## WHAT YOU NEED TO DO
Select from the data all lines with the word "objects".

## MATERIAL SUPPLIED
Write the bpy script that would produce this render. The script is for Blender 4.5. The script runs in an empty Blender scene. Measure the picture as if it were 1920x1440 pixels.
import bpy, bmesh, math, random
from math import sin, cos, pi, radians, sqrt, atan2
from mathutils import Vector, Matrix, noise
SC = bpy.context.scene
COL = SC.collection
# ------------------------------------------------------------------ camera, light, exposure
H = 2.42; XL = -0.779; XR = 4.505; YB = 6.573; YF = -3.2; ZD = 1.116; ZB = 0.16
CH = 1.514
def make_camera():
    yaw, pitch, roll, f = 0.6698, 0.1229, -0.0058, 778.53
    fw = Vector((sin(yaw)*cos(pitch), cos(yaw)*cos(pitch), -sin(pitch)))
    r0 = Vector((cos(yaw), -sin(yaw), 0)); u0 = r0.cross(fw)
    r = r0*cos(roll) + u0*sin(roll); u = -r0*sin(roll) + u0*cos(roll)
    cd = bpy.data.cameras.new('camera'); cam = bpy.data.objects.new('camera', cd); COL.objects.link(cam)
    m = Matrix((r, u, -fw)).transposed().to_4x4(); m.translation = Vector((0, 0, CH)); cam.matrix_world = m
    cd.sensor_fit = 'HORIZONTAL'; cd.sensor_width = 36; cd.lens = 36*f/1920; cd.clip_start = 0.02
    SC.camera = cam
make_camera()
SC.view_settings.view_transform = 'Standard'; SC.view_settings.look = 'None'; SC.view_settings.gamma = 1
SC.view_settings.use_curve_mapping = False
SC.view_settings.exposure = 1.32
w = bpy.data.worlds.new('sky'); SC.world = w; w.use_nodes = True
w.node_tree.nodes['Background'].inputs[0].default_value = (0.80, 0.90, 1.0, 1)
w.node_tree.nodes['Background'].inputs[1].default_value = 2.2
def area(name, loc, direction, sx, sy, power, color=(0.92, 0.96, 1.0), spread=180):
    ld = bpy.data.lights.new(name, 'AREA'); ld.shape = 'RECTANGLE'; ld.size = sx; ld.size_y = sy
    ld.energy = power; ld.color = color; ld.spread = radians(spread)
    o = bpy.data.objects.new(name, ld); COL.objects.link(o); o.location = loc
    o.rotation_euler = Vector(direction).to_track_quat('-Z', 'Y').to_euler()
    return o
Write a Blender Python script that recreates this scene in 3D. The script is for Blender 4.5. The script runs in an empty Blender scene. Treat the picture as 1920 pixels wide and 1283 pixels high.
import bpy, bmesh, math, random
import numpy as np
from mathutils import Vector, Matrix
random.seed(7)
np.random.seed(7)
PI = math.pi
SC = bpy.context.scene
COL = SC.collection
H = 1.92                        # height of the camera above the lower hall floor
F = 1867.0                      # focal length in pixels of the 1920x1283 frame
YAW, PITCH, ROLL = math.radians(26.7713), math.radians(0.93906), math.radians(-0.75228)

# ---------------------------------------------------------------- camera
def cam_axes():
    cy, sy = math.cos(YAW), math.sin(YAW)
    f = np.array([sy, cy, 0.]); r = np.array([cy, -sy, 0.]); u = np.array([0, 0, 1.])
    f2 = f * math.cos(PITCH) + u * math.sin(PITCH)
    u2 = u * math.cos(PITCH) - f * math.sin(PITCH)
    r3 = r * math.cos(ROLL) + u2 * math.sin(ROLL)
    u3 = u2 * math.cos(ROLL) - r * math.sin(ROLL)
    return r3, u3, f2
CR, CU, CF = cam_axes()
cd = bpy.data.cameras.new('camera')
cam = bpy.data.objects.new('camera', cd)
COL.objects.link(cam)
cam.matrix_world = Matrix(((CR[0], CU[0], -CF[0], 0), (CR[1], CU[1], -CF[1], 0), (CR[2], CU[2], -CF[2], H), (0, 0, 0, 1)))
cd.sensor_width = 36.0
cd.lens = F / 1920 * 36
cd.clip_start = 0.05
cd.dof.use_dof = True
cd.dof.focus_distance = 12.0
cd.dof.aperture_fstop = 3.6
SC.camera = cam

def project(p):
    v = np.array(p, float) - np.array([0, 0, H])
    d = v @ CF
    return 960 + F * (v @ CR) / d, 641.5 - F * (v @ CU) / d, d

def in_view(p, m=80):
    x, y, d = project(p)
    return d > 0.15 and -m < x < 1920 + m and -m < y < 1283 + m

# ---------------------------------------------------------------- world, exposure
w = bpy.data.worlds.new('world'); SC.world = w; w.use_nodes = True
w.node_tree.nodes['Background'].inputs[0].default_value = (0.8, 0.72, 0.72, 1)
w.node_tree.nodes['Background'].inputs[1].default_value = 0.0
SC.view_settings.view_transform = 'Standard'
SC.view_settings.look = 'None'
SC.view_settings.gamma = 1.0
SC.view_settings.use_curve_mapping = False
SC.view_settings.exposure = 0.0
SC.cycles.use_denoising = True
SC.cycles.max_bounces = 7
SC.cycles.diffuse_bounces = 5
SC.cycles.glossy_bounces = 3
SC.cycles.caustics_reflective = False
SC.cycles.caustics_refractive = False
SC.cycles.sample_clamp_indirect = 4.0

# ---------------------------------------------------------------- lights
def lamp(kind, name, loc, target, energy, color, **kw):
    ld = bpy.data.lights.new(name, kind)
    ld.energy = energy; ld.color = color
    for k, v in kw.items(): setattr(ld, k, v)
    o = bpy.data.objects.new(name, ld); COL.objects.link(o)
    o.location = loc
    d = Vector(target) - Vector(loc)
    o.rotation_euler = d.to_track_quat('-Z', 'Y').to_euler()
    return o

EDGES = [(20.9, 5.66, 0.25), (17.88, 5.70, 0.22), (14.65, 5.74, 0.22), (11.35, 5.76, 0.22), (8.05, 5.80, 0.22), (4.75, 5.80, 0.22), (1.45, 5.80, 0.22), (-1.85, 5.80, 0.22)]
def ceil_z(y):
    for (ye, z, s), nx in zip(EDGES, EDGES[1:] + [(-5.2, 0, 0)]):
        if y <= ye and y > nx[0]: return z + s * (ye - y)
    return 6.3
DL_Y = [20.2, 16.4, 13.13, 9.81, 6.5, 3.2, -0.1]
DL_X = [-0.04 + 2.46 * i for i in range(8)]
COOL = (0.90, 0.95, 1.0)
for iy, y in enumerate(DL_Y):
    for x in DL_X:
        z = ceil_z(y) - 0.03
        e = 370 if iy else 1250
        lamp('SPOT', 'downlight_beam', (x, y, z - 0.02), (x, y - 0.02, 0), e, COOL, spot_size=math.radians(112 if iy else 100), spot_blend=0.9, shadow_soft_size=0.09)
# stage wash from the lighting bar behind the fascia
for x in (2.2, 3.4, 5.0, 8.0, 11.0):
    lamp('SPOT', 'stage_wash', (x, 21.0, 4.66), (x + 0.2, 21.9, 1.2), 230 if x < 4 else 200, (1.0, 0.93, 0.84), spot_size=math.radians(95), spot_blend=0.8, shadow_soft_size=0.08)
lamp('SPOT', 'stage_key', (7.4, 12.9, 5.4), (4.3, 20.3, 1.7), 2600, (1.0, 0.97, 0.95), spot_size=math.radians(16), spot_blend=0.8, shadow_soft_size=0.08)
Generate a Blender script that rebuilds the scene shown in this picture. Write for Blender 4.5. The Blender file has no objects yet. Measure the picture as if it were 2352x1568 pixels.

## FINISHED EXERCISE
    cd = bpy.data.cameras.new('camera'); cam = bpy.data.objects.new('camera', cd); COL.objects.link(cam)
    o = bpy.data.objects.new(name, ld); COL.objects.link(o); o.location = loc
cam = bpy.data.objects.new('camera', cd)
COL.objects.link(cam)
    o = bpy.data.objects.new(name, ld); COL.objects.link(o)
Generate a Blender script that rebuilds the scene shown in this picture. Write for Blender 4.5. The Blender file has no objects yet. Measure the picture as if it were 2352x1568 pixels.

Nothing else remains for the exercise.